Cars are now being built so well that they can last at least 10-12 years, but electronic technology evolves much faster than that, and allowing for swapping out components requires a great deal of forethought, he added.


Some car makes, such as Toyota, Renault and Lexus, already offer bluetooth options, but other companies are less willing to make costly additions today for tomorrow's unknown.

"We want to keep Chevrolet as affordable as possible, an entry-level car," said Eric Neve, manager of Motorsports Europe for Chevrolet. "We won't install capabilities for a technical accessory if there's only a slight possibility it's coming up in future years."

But the relationship between carmakers and the electronics business is getting tighter.

Accepting the widely respected Deutsche Industrie Normen, car makers from around the world use universal dimensions for electronic accessories so consumers can change radios, CD players and navigational aids unhampered. This also applies to hidden electronic devices, such as air bags.

That, however, gives electronics suppliers a certain amount of power over the automotive industry.

"It's an interesting debate because the car industry relies heavily on electronics suppliers," Neve said. "You don't want them dictating what's available or else all the cars would be the same.

"There are only a few big suppliers - Delphi, Bosch, Siemens - but you still want your car to be a Chevrolet and not something simply off the shelf. We have some power to demand certain things, of course. When a supplier talks to Chevrolet, it's a potential 1.3 million cars a year. It's the power of volume."

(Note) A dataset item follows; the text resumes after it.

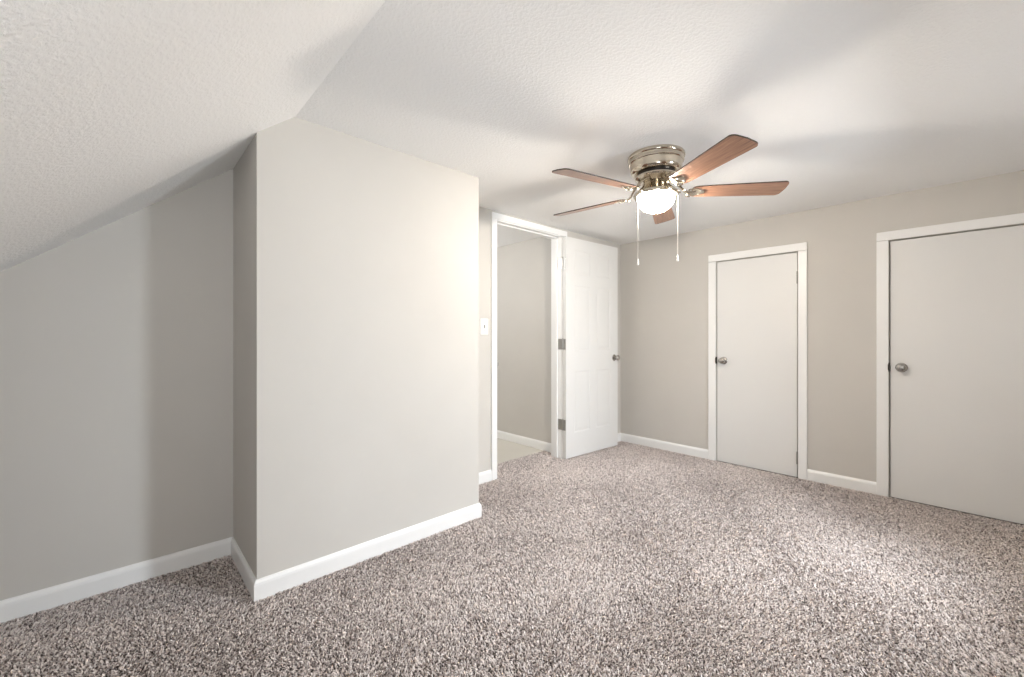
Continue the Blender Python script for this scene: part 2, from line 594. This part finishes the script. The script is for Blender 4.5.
# local x runs along the leaf from the hinge; local -y faces the room
bm = bmesh.new()
cols = [(0.0, 0.112), (0.112, 0.335), (0.335, 0.422), (0.422, 0.645), (0.645, DW)]
rows = [(0.014, 0.235), (0.235, 0.80), (0.80, 0.985), (0.985, 1.59), (1.59, 1.69), (1.69, 1.915), (1.915, DTOP)]
y_in, y_out = 0.0, DT
bx(bm, 0, DW, y_in + 0.006, y_out - 0.006, 0.014, DTOP)
for s0, s1 in ((y_in, y_in + 0.006), (y_out - 0.006, y_out)):
    for i in (0, 2, 4):
        bx(bm, cols[i][0], cols[i][1], s0, s1, 0.014, DTOP)
    for j in (0, 2, 4, 6):
        for i in (1, 3):
            bx(bm, cols[i][0], cols[i][1], s0, s1, rows[j][0], rows[j][1])
leaf3 = obj('door_leaf', bm, M['door'], root)


def raised_panel(xa, xb, za, zb, ybase, sgn):
    bm = bmesh.new()
    ring = []
    # moulding slopes down from the frame, flat groove, then the raised field
    offs = [(0.0, 0.0058), (0.010, 0.0026), (0.016, 0.0026), (0.042, 0.0052)]
    for d, h in offs:
        y = ybase + sgn * h
        ring.append([bm.verts.new((x, y, z)) for x, z in ((xa + d, za + d), (xb - d, za + d), (xb - d, zb - d), (xa + d, zb - d))])
    for a, b in zip(ring, ring[1:]):
        for k in range(4):
            bm.faces.new((a[k], a[(k + 1) % 4], b[(k + 1) % 4], b[k]))
    bm.faces.new(ring[-1])
    # close the back so the panel is a solid piece
    back = [bm.verts.new((x, ybase, z)) for x, z in ((xa, za), (xb, za), (xb, zb), (xa, zb))]
    for k in range(4):
        bm.faces.new((back[k], back[(k + 1) % 4], ring[0][(k + 1) % 4], ring[0][k]))
    bm.faces.new(list(reversed(back)))
    return bm


for j in (1, 3, 5):
    for i in (1, 3):
        obj('door_panel', raised_panel(*cols[i], *rows[j], y_in + 0.006, -1), M['door'], root)
        obj('door_panel', raised_panel(*cols[i], *rows[j], y_out - 0.006, 1), M['door'], root)
knob_set(root, (DW - 0.060, 0, 0.905), '-Y', M['satin'])
knob_set(root, (DW - 0.060, DT, 0.905), '+Y', M['satin'])
bm = bmesh.new(); bx(bm, DW - 0.0005, DW + 0.0012, 0.006, DT - 0.006, 0.875, 0.935); bx(bm, DW, DW + 0.009, 0.012, 0.024, 0.895, 0.915)
obj('latch', bm, M['steel'], root)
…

The Swiss show is unique among the world's major car fairs, held in a country with no major auto industry of its own. Automakers regard it as an even playing field to show off their products.

Geneva's show is hosting 261 exhibitors from more than 30 countries, displaying over 900 makes and more than 70 world or European premieres in the passenger car sector alone.

The annual exhibition anticipates 700 000 visitors - 300 000 of them from foreign countries.